Will you return, word for word, only the lines from the top of the data below down to and including the one with "return lambda x: Y1"?

**Given information**
###

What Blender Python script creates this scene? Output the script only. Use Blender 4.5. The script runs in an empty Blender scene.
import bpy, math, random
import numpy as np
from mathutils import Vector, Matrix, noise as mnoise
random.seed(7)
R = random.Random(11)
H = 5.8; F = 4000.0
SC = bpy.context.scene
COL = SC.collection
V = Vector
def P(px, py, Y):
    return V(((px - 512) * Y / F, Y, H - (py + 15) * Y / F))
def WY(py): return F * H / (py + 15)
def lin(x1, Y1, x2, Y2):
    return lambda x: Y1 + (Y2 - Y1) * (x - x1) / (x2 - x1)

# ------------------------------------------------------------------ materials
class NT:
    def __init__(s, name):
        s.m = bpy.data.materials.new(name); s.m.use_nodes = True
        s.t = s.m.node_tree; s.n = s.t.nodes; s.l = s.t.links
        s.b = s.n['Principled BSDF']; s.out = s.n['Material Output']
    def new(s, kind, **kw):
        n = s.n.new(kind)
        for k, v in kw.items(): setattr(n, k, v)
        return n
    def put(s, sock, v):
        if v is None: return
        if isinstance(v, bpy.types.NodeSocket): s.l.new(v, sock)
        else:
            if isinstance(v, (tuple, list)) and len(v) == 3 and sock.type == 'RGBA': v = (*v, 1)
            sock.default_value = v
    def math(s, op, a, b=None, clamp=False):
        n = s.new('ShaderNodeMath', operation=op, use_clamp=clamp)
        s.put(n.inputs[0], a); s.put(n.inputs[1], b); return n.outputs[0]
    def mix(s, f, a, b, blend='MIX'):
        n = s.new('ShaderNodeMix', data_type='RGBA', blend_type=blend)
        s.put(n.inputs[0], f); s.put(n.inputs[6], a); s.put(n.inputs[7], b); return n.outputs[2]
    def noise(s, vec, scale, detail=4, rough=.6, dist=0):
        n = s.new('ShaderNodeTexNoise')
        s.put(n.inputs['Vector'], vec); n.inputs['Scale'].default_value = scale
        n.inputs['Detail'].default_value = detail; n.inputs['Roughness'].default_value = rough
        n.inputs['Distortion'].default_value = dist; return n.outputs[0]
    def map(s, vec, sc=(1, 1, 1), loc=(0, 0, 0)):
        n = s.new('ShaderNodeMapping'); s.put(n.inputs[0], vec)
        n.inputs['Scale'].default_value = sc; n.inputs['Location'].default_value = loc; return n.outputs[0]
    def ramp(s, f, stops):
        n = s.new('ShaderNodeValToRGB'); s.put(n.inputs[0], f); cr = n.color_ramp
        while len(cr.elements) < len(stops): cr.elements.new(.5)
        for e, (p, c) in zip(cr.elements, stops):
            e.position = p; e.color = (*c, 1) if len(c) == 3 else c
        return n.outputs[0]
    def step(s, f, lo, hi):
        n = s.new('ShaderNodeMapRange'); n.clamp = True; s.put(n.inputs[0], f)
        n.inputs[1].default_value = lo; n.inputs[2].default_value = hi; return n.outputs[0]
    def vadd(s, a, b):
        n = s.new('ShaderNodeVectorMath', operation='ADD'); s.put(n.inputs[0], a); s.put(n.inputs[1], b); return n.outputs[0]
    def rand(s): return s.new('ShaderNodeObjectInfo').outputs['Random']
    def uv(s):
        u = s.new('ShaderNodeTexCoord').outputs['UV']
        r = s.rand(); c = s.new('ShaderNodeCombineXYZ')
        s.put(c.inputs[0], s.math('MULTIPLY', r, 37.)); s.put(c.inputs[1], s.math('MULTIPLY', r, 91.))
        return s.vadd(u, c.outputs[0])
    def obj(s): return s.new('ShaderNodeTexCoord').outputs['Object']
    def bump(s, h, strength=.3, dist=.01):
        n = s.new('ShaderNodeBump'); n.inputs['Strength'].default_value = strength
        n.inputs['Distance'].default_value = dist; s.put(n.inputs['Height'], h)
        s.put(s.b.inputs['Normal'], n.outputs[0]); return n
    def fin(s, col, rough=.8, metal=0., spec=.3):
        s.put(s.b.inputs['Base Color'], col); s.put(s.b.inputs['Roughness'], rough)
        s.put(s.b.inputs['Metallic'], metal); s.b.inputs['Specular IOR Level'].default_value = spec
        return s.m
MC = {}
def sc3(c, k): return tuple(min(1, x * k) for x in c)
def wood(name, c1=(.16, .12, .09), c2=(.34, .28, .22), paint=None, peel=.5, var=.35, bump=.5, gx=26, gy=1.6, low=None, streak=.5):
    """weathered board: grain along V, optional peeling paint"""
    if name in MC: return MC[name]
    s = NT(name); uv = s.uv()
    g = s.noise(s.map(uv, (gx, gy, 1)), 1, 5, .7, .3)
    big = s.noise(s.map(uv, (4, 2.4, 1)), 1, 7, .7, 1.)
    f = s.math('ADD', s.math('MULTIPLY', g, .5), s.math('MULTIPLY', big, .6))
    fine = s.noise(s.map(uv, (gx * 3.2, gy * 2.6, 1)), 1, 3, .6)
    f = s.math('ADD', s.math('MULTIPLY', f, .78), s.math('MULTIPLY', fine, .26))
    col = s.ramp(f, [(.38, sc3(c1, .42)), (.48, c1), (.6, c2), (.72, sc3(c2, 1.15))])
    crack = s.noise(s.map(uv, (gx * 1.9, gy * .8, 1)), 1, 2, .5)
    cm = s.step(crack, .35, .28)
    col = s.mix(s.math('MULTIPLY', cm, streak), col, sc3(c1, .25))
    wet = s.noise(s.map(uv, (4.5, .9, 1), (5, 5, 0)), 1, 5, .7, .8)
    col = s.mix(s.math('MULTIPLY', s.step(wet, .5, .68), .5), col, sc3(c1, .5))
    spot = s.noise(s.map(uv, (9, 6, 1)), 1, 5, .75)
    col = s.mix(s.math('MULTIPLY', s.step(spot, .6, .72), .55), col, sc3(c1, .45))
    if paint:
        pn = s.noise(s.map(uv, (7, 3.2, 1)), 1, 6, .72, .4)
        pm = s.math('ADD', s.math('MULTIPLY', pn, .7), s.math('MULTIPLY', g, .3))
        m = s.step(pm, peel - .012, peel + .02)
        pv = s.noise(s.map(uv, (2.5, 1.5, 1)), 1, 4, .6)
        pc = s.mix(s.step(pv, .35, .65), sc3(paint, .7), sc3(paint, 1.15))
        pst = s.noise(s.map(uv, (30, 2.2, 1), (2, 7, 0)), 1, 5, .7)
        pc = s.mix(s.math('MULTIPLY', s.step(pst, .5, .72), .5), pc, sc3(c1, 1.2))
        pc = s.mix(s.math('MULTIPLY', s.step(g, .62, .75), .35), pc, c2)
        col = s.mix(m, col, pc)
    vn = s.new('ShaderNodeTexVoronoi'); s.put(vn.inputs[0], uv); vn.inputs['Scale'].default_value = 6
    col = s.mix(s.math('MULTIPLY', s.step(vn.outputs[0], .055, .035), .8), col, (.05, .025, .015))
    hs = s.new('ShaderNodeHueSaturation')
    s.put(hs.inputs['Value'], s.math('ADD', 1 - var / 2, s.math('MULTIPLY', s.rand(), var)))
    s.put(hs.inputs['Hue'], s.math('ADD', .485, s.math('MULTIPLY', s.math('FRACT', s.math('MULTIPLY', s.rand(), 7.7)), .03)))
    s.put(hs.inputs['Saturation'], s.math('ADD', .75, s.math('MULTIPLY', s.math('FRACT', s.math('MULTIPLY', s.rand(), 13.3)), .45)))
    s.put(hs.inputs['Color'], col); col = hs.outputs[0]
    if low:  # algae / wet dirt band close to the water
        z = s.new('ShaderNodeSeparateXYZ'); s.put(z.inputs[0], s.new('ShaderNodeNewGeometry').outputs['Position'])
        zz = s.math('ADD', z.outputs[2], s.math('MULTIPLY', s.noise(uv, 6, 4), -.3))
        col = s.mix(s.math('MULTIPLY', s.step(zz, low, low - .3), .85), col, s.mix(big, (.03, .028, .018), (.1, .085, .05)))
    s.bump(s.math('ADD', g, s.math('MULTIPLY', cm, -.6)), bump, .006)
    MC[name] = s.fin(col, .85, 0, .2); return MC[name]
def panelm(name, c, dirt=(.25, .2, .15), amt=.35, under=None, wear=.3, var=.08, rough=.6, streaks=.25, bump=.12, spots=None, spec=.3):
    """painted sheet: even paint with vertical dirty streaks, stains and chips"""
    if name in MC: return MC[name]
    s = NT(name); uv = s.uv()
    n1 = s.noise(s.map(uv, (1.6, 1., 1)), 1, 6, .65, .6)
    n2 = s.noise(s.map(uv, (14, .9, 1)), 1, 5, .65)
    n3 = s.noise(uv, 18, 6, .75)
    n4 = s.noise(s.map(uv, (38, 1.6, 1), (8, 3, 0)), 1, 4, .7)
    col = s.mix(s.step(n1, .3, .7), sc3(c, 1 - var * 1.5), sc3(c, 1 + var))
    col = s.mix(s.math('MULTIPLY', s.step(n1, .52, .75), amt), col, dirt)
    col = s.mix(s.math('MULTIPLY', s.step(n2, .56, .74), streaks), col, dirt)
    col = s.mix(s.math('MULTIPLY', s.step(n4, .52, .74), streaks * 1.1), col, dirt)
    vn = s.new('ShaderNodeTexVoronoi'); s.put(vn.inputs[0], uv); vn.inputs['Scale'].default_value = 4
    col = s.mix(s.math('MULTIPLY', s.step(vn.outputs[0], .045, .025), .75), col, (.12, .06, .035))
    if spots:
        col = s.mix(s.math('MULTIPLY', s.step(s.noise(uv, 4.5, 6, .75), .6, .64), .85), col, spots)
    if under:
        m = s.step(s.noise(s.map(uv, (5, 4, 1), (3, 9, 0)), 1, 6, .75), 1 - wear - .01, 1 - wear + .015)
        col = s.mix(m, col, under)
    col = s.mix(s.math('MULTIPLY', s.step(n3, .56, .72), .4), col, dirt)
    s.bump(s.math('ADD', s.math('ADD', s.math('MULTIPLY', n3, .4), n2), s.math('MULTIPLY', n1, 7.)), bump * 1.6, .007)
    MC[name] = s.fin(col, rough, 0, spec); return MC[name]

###

**Reply to the exercise**
What Blender Python script creates this scene? Output the script only. Use Blender 4.5. The script runs in an empty Blender scene.
import bpy, math, random
import numpy as np
from mathutils import Vector, Matrix, noise as mnoise
random.seed(7)
R = random.Random(11)
H = 5.8; F = 4000.0
SC = bpy.context.scene
COL = SC.collection
V = Vector
def P(px, py, Y):
    return V(((px - 512) * Y / F, Y, H - (py + 15) * Y / F))
def WY(py): return F * H / (py + 15)
def lin(x1, Y1, x2, Y2):
    return lambda x: Y1 + (Y2 - Y1) * (x - x1) / (x2 - x1)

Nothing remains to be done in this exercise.